Jed;

What you said makes sense, except;

Unless the device is so costly and complex that you can only afford 'one' or
have only managed to get 'one' to work, I would think it prudent that you
have another in the wings to be rushed in for just this type of problem.

If the device is so expensive or complex and borders this close to working
or not working then the public demo in my mind is only to get new money to
hold off the old providers (VC's) and get new cash to keep everyone quiet
for a bit longer.

Unless I have my history wrong, old Henry Ford did not present a lot highly
complex auto before he sold a working one. Think is was simple at the start
and grew in complexity.

Oh well, wish them luck, but no sympathy from me, been there done that and
still have egg on the face that shows up now and then. Not to sure they
really know what they have yet.


-----Original Message-----
From: Jed Rothwell [mailto:[EMAIL PROTECTED]
Sent: Thursday, July 05, 2007 10:49 AM
To: vortex-L@eskimo.com
Subject: Re: [Vo]:Steorn will demonstrate the Orbo in ~ a few days


Esa Ruoho quoted Sean McCarthy, chief executive of Steorn:

>"Obviously Steorn and Sean McCarthy would never recover if there is
>a negative result here. But we don't see that as even an outside
>possibility . . ."

That is the WORST POSSIBLE THING to say before a demonstration!!! As
I pointed out the other day, and Steven Johnson reiterated, you
should NEVER stake your credibility on a single demonstration. Before
you begin, you tell the audience something along these lines:

"Remember folks, this is an experimental prototype, and it may not
work. It worked back in the lab, and we tested it an hour ago before
the trade show opened, so we are pretty confident it will work now,
but you never can tell . . ."

Then -- as I said before -- after you extinguish the fire in the
power supplies, you put on your best smile, keep your cool and say:

"Okay, let's turn to the PowerPoint slides and this nifty video we
made of a successful demonstration last week. We'll come back to this
after Charlie here installs new power supplies . . ." [You chuckle
and give Charlie an attaboy pat on the shoulder, even though you
would like to kick him for not checking the power supplies.]

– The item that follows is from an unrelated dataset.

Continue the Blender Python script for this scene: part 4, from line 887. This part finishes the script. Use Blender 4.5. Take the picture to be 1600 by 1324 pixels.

The fate of an experiment, a scientific claim, or a company should
never ride on a single make-or-break demonstration. It should always
be spread out over hundreds of demonstrations, performed over many
months with many different audiences. Expectations must be kept in
check, and the tone of the demonstration must be low key, and matter
of fact. When it fails, you show the audience that you can take that
in stride, and you know how to fix the problem.